An Anglican Hermit

I’ve always thought of solitary holy men being creatures of the past, but this comes from 1872 in Wales. I love it because it makes me feel much better about my inability to tidy my flat.

As Kilvert was preparing to leave his post near the town of Hay in mid Wales, he seems to have done a farewell tour which took in places he had not visited, including to that of a solitary minister living in poverty on Llanbedr Hill. He knocked on the door of the small, apparently deserted hut, and a strange creature emerged:

[He was] rather below the middle height, abut 60 years of age, his head covered with a luxuriant growth of light brown or chestnut hair and his face made remarkable by a mild thoughtful melancholy blue eye and red moustache and white beard. The hermit was dressed in a seedy faded greasy suit of black, a dress coat and a large untidy white cravat, or a cravat that had once been white, lashed round his neck with a loose knot and flying ends. Upon his feet he wore broken low shoes and in his hand he carried a tall hat. There was something in the whole appearance of the Solitary singularly dilapidated and forlorn and he had a distant absent look and a preoccupied air as if the soul were entirely unconscious of the rags in which his body was clothed.
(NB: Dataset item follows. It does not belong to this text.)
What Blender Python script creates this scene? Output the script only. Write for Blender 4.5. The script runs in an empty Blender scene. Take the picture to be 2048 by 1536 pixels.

The Solitary came forward and greeted us with the most perfect courtesy and the natural simplicity of the highest breeding.

The old man was waiting for his landlord to deliver his supply of peat, so they waited.

“I sat in amazement taking mental notes of the strangest interior I ever saw. Inside the hut there was a wild confusion of litter and rubbish almost choking and filling up all available space. The floor had once been of stone but was covered thick and deep with an accumulation of the dirt and peat dust of years. The furniture consisted of 2 wooden saddle-seated chairs polished smooth by the friction of continual sessions, and one of them without a back, a 4 legged dressing table littered with broken bread and meat, crumbs, dirty knives and forks, glasses, plates, cups and saucers in squalid hugger-mugger confusion. No table cloth. No grate. The hearth foul with cold peat ashes, broken bricks and dust, under the great wide open chimney though which stole down a faint ghastly sickly light. In heaps and piles upon the floor were old books, large Bibles, commentaries, old-fashioned religious disputations, C.M.S. Reports and odd books fo all sorts. Luther on the Galatians, etc. The floor was further encumbered with beams and logs of wood, floor pans covered over, and old chests. All the other articles of food were hung up on pot hooks some from the ceiling, some in the chimney out of the way of the rats. The squalor, the dirt, the dust, the foulness and wretchedness of the place were indescribable, almost inconceivable. And in this cabin thus lives the Solitary of Llanbedr, the Revd. John Price, Master of Arts of Cambridge University and Vicar of Lanbedr Painscastle.